Friday, November 29, 2019

It's an economic emergency, almost

The economic data for 2QFY20 will be released today evening by the Central Statistics Office (CSO). There is a near consensus that this data may not be good. The estimates of various agencies and institutions are ranging between 4% to 4.8% growth in real GDP over 2QFY19 (vs. 5% in 1QFY20). 2QFY20 is expected to be the sixth straight quarter of decline in growth rate, the longest span of decline since 2011-2012.
Since this data belongs to the quarter ended September 2019 and the financial performance of the businesses for that quarter is already in the public domain, it is reasonable to assume that the financial markets have assimilated the poor growth numbers quite well. However, the growth estimates for corporate revenue and profit for 2HFY20 may not be factoring a negative surprise.
Going by the forecasts of most analysts and economists, the growth estimates of 2HFY20 are not very encouraging; though the consensus is expecting the second half of the year to be better than the first half. It is estimated that the measures taken by the government to stimulate the growth, lower lending and tax rates, likely bumper Kharif crop, low base effect, inventory rebuilding in key sectors like automobile, cement, steel etc., shall have positive impact on the 2HFY20 data. The overall FY20 growth is expected to be in the range of 5.4 to 5.8%, implying a growth rate of ~6.5% in 2HFY20.
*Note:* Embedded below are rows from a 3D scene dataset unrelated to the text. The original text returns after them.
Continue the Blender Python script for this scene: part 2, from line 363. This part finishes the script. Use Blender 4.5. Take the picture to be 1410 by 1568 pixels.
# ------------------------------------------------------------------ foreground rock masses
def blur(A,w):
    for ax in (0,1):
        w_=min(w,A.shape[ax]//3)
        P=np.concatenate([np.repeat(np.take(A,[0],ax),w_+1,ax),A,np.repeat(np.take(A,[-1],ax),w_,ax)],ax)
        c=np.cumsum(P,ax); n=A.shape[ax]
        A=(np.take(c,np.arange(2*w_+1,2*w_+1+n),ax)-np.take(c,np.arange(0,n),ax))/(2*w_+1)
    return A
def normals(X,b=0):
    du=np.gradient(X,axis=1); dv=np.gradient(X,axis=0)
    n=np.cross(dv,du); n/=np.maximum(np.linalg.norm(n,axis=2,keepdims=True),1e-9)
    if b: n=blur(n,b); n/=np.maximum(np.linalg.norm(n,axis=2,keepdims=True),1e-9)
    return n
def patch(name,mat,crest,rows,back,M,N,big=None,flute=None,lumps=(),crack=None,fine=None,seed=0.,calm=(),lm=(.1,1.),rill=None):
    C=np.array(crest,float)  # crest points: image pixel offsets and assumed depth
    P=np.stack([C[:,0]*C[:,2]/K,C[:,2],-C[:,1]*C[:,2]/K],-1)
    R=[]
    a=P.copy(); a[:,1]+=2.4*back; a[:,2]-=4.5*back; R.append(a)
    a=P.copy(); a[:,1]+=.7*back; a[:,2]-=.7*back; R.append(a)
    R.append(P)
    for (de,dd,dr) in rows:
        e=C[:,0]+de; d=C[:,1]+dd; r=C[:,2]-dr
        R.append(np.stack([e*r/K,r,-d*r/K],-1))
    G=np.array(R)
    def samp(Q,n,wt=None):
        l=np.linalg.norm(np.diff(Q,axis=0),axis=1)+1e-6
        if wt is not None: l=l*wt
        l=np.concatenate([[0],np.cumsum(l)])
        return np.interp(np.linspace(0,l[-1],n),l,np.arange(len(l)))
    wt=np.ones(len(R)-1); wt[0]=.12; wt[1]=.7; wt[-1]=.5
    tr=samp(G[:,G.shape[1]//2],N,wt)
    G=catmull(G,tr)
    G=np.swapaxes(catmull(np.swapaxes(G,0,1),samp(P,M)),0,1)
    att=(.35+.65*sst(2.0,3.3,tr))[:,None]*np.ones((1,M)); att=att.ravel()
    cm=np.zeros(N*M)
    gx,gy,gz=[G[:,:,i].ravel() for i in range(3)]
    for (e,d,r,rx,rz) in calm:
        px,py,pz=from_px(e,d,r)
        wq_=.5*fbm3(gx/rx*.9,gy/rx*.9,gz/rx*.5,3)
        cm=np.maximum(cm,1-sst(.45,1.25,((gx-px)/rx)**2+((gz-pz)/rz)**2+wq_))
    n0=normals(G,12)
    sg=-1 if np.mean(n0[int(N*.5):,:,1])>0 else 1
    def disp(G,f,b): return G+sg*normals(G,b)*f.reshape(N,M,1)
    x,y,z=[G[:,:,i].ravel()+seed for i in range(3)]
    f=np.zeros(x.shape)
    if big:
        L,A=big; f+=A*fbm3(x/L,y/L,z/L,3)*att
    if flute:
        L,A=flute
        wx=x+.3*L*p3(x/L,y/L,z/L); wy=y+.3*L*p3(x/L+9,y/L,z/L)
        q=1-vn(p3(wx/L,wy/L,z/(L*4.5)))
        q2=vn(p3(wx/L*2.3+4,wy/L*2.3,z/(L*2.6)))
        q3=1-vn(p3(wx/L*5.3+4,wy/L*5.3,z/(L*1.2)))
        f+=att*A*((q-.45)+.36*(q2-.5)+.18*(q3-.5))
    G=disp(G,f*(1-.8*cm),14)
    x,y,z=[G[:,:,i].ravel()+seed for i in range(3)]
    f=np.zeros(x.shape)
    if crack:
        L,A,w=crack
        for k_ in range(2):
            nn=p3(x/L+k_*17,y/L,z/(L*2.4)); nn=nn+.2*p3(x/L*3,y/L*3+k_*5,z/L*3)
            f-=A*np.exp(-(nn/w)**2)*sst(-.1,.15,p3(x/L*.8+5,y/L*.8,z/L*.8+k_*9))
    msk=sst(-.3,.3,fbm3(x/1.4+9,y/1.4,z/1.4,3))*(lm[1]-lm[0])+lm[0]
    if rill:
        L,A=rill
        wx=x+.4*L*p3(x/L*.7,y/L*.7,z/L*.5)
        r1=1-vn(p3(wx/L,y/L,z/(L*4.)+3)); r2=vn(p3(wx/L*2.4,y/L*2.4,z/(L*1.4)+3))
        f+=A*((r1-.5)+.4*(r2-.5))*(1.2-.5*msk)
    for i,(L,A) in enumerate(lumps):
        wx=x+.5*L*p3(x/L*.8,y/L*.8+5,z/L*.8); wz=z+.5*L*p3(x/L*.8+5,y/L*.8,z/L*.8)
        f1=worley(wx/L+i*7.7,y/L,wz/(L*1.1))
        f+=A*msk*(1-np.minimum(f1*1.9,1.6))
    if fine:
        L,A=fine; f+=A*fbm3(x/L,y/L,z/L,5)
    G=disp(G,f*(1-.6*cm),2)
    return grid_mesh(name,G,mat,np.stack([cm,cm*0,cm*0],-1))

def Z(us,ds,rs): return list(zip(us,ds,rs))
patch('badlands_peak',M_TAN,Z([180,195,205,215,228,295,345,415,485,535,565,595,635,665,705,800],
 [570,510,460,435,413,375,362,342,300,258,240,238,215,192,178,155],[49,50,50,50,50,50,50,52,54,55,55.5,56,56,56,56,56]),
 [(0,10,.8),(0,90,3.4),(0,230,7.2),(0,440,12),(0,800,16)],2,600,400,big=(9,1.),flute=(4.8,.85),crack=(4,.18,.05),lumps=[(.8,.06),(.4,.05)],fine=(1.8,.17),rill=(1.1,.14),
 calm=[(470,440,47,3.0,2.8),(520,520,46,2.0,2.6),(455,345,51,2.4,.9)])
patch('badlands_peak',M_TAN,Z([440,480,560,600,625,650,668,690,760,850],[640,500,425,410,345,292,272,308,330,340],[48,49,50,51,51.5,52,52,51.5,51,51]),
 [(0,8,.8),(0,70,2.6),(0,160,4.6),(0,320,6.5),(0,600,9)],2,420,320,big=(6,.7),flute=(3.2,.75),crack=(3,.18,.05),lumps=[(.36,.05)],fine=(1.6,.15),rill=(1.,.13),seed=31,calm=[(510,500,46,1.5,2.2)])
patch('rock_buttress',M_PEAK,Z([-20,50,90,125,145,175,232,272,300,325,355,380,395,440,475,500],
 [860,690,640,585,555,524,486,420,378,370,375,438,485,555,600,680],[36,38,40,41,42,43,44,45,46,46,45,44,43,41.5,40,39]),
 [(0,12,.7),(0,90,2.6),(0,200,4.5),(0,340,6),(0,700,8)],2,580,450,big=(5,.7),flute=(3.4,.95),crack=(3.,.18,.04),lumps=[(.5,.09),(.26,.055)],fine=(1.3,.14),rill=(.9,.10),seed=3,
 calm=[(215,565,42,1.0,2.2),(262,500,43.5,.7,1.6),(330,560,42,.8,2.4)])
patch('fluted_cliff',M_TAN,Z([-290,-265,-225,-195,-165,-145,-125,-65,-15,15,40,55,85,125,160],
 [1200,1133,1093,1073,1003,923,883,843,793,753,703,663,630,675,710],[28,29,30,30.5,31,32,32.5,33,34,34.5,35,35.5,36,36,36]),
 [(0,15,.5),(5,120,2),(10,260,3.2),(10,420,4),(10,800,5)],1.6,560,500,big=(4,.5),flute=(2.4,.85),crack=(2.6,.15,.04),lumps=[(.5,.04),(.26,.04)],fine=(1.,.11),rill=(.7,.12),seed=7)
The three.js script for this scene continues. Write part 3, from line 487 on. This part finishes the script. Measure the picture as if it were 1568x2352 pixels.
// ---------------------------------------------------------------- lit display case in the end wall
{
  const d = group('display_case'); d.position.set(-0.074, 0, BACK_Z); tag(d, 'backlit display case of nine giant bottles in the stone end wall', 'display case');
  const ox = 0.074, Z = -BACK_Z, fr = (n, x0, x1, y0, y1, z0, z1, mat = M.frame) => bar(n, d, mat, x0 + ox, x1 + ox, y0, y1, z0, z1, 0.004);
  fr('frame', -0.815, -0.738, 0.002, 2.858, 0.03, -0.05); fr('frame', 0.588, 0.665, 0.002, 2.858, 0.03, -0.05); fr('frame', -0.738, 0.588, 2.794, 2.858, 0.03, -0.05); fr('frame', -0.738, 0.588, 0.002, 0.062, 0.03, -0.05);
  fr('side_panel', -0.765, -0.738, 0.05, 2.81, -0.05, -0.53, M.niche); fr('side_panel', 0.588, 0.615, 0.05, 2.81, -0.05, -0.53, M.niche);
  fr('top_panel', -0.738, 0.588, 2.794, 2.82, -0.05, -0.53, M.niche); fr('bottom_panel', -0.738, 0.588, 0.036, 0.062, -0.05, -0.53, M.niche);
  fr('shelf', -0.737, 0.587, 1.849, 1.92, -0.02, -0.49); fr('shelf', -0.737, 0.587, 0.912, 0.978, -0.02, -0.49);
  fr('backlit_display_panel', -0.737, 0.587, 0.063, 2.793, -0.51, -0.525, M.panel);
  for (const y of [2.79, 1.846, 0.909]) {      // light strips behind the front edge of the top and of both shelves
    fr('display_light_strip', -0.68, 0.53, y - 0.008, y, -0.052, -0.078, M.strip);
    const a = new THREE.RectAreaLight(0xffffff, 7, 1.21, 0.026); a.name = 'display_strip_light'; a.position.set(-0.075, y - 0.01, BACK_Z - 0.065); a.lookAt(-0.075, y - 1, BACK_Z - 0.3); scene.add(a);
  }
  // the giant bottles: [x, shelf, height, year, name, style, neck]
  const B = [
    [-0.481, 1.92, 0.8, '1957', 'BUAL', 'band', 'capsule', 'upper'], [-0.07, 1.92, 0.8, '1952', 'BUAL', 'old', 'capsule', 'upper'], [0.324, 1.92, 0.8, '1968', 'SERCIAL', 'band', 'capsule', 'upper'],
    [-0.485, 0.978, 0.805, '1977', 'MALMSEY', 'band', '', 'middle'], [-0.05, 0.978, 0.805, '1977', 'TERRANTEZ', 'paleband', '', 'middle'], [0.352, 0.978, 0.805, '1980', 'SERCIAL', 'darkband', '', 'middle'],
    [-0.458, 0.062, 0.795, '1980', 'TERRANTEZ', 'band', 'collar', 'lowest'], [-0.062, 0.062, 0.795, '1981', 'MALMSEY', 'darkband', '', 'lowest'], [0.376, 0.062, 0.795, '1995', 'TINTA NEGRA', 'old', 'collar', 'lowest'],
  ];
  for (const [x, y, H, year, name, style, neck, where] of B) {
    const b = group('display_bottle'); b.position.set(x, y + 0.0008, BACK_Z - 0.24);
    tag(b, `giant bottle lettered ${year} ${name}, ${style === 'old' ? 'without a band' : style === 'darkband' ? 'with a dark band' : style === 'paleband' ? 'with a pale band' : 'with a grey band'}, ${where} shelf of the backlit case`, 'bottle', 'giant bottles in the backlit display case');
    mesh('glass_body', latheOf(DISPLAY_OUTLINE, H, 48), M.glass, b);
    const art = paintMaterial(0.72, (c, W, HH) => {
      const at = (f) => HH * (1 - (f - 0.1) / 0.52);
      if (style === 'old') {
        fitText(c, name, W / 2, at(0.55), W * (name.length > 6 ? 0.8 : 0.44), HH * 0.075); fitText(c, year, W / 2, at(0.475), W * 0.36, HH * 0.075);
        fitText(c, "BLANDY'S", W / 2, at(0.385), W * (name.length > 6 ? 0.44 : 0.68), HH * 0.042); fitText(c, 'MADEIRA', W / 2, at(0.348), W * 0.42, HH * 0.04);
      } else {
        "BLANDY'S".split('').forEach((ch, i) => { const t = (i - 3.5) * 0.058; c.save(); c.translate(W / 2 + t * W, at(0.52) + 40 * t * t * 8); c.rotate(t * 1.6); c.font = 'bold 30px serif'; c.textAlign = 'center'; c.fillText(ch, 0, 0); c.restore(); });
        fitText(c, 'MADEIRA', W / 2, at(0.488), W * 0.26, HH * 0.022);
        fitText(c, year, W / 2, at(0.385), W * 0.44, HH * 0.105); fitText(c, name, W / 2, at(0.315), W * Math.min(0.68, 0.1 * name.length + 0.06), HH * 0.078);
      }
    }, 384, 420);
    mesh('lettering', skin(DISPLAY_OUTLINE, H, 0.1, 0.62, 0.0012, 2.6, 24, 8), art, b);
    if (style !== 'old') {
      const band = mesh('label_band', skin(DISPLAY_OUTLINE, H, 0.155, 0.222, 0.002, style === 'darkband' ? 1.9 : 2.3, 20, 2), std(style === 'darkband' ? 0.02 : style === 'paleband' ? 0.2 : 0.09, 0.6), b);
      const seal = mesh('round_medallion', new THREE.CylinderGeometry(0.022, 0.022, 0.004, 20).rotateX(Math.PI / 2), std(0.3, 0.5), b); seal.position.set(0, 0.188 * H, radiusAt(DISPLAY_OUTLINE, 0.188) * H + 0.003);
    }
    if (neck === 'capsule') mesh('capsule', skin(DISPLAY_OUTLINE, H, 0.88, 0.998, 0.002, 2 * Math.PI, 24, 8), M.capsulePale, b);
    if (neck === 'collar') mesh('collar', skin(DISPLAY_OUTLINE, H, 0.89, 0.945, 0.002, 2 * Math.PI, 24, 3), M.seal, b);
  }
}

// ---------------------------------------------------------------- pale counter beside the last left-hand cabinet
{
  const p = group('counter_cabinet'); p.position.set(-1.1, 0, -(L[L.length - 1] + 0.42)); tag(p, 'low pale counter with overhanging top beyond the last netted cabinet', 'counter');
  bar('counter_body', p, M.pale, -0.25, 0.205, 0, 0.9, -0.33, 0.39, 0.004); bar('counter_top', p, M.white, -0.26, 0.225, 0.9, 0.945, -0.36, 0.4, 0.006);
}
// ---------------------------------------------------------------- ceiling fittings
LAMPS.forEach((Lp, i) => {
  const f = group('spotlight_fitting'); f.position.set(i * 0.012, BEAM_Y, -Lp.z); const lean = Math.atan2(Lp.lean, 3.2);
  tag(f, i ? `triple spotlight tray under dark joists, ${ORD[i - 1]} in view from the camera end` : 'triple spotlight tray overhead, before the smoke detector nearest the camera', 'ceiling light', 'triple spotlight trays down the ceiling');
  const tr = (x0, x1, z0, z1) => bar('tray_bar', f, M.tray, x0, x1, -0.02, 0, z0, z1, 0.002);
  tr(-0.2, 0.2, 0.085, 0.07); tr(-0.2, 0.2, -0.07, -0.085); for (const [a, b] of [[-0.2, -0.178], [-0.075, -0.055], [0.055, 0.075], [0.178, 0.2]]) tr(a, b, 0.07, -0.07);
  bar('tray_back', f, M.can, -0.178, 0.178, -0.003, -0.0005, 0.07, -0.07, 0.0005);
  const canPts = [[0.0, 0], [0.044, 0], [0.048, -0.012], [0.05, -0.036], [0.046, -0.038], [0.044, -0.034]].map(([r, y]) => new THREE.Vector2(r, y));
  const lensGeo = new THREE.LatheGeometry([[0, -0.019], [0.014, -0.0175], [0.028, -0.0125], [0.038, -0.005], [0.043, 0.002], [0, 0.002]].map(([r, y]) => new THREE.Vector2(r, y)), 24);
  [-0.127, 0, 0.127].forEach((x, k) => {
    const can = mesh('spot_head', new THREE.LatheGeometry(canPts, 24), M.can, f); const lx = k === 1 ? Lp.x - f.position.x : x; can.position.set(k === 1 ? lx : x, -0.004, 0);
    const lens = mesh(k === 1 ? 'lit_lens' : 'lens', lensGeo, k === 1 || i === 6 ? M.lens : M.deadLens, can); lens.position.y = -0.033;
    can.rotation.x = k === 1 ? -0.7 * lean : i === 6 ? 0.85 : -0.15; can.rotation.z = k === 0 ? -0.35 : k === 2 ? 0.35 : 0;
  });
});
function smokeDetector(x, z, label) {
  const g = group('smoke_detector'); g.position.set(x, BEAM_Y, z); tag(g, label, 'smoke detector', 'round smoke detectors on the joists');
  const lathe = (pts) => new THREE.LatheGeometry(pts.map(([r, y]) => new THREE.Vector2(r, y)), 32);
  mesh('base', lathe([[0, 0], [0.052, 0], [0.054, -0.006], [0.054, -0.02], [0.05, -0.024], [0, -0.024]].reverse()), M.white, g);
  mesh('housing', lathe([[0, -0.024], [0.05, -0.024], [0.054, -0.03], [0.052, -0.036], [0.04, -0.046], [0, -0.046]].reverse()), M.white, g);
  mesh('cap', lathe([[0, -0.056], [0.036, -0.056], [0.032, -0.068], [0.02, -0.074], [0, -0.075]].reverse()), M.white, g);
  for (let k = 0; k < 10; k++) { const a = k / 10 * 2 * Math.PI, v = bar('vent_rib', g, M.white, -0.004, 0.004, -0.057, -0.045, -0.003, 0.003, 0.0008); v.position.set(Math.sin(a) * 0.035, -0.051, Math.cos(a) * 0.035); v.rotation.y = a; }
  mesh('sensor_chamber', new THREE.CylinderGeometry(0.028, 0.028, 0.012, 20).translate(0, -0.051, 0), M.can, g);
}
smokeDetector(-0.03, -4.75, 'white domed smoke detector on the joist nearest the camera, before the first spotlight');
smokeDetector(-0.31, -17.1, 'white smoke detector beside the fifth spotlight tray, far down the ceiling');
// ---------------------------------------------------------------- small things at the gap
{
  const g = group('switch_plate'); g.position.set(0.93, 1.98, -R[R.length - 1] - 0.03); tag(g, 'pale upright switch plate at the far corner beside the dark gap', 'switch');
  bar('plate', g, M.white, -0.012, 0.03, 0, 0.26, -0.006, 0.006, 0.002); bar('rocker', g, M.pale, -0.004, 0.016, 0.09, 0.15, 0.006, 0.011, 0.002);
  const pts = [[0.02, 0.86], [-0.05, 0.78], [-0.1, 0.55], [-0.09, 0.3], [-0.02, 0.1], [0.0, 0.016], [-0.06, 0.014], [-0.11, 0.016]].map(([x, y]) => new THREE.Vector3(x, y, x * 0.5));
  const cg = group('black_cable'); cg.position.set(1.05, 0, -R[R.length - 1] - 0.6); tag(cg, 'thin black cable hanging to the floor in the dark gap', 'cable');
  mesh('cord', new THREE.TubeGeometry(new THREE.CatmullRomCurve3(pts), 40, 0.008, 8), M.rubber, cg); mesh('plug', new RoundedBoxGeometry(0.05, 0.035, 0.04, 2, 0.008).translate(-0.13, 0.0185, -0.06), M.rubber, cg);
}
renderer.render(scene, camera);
The non-profit think National Council of Applied Economic Research (NCAER) recently released its mid-year review of India’s growth prospects. NCAER has presented the lowest estimates so far, forecasting that the economy will grow at just 4.9% in the financial year 2019-20.
India may therefore lose the claim of "fastest growing economy" in next six months. The statement made by the finance minister in the parliament on Wednesday clearly indicates that the government is not oblivious to this fact. That is perhaps why the finance minister changed the narrative from the usual "slow but still the fastest growing" to "slow but no recession" (see here).
A section of commentators is insisting that on ground the Indian economy may already be witnessing a shallow recession. (see here, here, and here)
Even if we ignore these rather pessimistic opinions, one thing is clear - the impact of slowdown is highly skewed. The lower and middle socio-economic strata, which consist of over 70% of the population is facing recession like conditions. This is adequately reflected in (i) consistently falling private consumption since 3QFY18; (ii) shrinking household savings and (iii) rising household debt. The rich who form less than 10% of the population are contributing more than 50% of the growth.
Under these circumstances, the economic policy response, in my view, must be non conventional. A gradual, piecemeal stimulation may not be effective in these circumstances, which in fact has been the case in past one year. The response has to be immediate, accelerated, and massive. The policy makers need to acknowledge the situation as an economic emergency and accordingly use exceptional methods.
For example, instead of caring excessively about the fiscal deficit at this point in time, the government must consider a classical Keynesian response. Similarly, the monetary policy response also needs to be dramatic. This incremental 25-35bps rate cuts may not bear the desired impact. A sharp rate cut 100-125bps with rationalization of USDINR and REER may be necessary. Negative real rates, competitive exports and incentive to borrow & invest.
The proposal to initiate a TRAP like program is welcome. But the bureaucracy must be sanitized to make sure that the effort must be "how the coverage of such an initiative could be maximized" rather than minimized as the case has been tax rate cuts and real estate rescue plan.